>> Start Raw data

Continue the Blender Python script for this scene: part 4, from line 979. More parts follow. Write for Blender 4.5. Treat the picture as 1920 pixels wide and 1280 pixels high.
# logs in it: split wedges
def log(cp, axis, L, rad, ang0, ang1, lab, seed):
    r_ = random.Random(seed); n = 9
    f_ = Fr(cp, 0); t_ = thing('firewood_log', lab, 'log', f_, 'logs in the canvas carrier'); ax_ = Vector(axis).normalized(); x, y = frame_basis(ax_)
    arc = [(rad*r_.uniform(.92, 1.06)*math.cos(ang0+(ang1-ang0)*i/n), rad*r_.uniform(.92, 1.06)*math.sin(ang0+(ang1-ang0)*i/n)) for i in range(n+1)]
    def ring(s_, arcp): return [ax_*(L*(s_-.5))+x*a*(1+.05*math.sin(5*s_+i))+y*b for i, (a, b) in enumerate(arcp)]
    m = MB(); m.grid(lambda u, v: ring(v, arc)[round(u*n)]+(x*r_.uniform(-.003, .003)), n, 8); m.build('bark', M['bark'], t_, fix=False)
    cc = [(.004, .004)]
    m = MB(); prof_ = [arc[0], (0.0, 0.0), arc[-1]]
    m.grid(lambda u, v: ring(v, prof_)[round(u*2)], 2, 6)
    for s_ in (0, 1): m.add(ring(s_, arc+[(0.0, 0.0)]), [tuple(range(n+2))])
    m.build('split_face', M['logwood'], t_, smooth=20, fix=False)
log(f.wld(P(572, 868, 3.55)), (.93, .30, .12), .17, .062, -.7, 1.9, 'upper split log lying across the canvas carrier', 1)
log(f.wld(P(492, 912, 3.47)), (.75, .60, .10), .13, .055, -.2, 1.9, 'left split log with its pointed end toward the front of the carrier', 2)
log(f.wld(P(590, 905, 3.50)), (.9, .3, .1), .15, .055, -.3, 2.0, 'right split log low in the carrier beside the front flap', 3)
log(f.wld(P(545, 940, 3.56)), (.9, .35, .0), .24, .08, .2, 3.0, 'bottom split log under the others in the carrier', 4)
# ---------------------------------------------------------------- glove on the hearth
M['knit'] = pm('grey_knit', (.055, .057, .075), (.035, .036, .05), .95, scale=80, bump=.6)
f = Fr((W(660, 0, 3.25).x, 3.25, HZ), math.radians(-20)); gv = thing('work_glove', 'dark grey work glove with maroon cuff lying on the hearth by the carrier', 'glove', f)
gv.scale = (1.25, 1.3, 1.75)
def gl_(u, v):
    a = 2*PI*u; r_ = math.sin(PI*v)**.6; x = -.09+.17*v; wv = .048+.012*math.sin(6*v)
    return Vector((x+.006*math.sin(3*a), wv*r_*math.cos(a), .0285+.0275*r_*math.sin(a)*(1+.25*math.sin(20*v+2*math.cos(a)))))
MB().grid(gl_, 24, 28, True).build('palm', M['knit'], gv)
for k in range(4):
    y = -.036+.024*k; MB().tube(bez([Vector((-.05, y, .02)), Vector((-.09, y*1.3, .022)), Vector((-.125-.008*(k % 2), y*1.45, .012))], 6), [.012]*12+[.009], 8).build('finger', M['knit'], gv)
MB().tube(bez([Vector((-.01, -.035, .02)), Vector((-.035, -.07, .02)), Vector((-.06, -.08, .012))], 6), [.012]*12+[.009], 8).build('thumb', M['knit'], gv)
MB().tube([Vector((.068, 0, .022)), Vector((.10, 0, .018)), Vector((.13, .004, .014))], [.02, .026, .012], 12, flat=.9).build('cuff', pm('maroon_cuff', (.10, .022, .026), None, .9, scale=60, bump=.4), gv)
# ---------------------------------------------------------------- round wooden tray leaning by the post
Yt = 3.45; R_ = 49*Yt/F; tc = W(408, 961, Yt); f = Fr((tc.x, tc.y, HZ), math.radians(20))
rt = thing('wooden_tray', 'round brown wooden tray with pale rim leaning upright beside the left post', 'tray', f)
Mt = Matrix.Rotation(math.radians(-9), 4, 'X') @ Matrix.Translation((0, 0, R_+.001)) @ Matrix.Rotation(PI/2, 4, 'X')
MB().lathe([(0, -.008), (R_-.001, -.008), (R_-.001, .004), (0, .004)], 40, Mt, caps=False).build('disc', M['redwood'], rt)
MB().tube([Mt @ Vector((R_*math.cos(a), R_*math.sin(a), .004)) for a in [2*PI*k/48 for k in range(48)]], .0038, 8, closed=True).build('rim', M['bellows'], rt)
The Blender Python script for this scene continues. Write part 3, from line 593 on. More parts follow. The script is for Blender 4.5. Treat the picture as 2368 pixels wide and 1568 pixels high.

>> End Raw data

Type out the full listing again, exactly as given.

■ The reply:
Continue the Blender Python script for this scene: part 4, from line 979. More parts follow. Write for Blender 4.5. Treat the picture as 1920 pixels wide and 1280 pixels high.
# logs in it: split wedges
def log(cp, axis, L, rad, ang0, ang1, lab, seed):
    r_ = random.Random(seed); n = 9
    f_ = Fr(cp, 0); t_ = thing('firewood_log', lab, 'log', f_, 'logs in the canvas carrier'); ax_ = Vector(axis).normalized(); x, y = frame_basis(ax_)
    arc = [(rad*r_.uniform(.92, 1.06)*math.cos(ang0+(ang1-ang0)*i/n), rad*r_.uniform(.92, 1.06)*math.sin(ang0+(ang1-ang0)*i/n)) for i in range(n+1)]
    def ring(s_, arcp): return [ax_*(L*(s_-.5))+x*a*(1+.05*math.sin(5*s_+i))+y*b for i, (a, b) in enumerate(arcp)]
    m = MB(); m.grid(lambda u, v: ring(v, arc)[round(u*n)]+(x*r_.uniform(-.003, .003)), n, 8); m.build('bark', M['bark'], t_, fix=False)
    cc = [(.004, .004)]
    m = MB(); prof_ = [arc[0], (0.0, 0.0), arc[-1]]
    m.grid(lambda u, v: ring(v, prof_)[round(u*2)], 2, 6)
    for s_ in (0, 1): m.add(ring(s_, arc+[(0.0, 0.0)]), [tuple(range(n+2))])
    m.build('split_face', M['logwood'], t_, smooth=20, fix=False)
log(f.wld(P(572, 868, 3.55)), (.93, .30, .12), .17, .062, -.7, 1.9, 'upper split log lying across the canvas carrier', 1)
log(f.wld(P(492, 912, 3.47)), (.75, .60, .10), .13, .055, -.2, 1.9, 'left split log with its pointed end toward the front of the carrier', 2)
log(f.wld(P(590, 905, 3.50)), (.9, .3, .1), .15, .055, -.3, 2.0, 'right split log low in the carrier beside the front flap', 3)
log(f.wld(P(545, 940, 3.56)), (.9, .35, .0), .24, .08, .2, 3.0, 'bottom split log under the others in the carrier', 4)
# ---------------------------------------------------------------- glove on the hearth
M['knit'] = pm('grey_knit', (.055, .057, .075), (.035, .036, .05), .95, scale=80, bump=.6)
f = Fr((W(660, 0, 3.25).x, 3.25, HZ), math.radians(-20)); gv = thing('work_glove', 'dark grey work glove with maroon cuff lying on the hearth by the carrier', 'glove', f)
gv.scale = (1.25, 1.3, 1.75)
def gl_(u, v):
    a = 2*PI*u; r_ = math.sin(PI*v)**.6; x = -.09+.17*v; wv = .048+.012*math.sin(6*v)
    return Vector((x+.006*math.sin(3*a), wv*r_*math.cos(a), .0285+.0275*r_*math.sin(a)*(1+.25*math.sin(20*v+2*math.cos(a)))))
MB().grid(gl_, 24, 28, True).build('palm', M['knit'], gv)
for k in range(4):
    y = -.036+.024*k; MB().tube(bez([Vector((-.05, y, .02)), Vector((-.09, y*1.3, .022)), Vector((-.125-.008*(k % 2), y*1.45, .012))], 6), [.012]*12+[.009], 8).build('finger', M['knit'], gv)
MB().tube(bez([Vector((-.01, -.035, .02)), Vector((-.035, -.07, .02)), Vector((-.06, -.08, .012))], 6), [.012]*12+[.009], 8).build('thumb', M['knit'], gv)
MB().tube([Vector((.068, 0, .022)), Vector((.10, 0, .018)), Vector((.13, .004, .014))], [.02, .026, .012], 12, flat=.9).build('cuff', pm('maroon_cuff', (.10, .022, .026), None, .9, scale=60, bump=.4), gv)
# ---------------------------------------------------------------- round wooden tray leaning by the post
Yt = 3.45; R_ = 49*Yt/F; tc = W(408, 961, Yt); f = Fr((tc.x, tc.y, HZ), math.radians(20))
rt = thing('wooden_tray', 'round brown wooden tray with pale rim leaning upright beside the left post', 'tray', f)
Mt = Matrix.Rotation(math.radians(-9), 4, 'X') @ Matrix.Translation((0, 0, R_+.001)) @ Matrix.Rotation(PI/2, 4, 'X')
MB().lathe([(0, -.008), (R_-.001, -.008), (R_-.001, .004), (0, .004)], 40, Mt, caps=False).build('disc', M['redwood'], rt)
MB().tube([Mt @ Vector((R_*math.cos(a), R_*math.sin(a), .004)) for a in [2*PI*k/48 for k in range(48)]], .0038, 8, closed=True).build('rim', M['bellows'], rt)
The Blender Python script for this scene continues. Write part 3, from line 593 on. More parts follow. The script is for Blender 4.5. Treat the picture as 2368 pixels wide and 1568 pixels high.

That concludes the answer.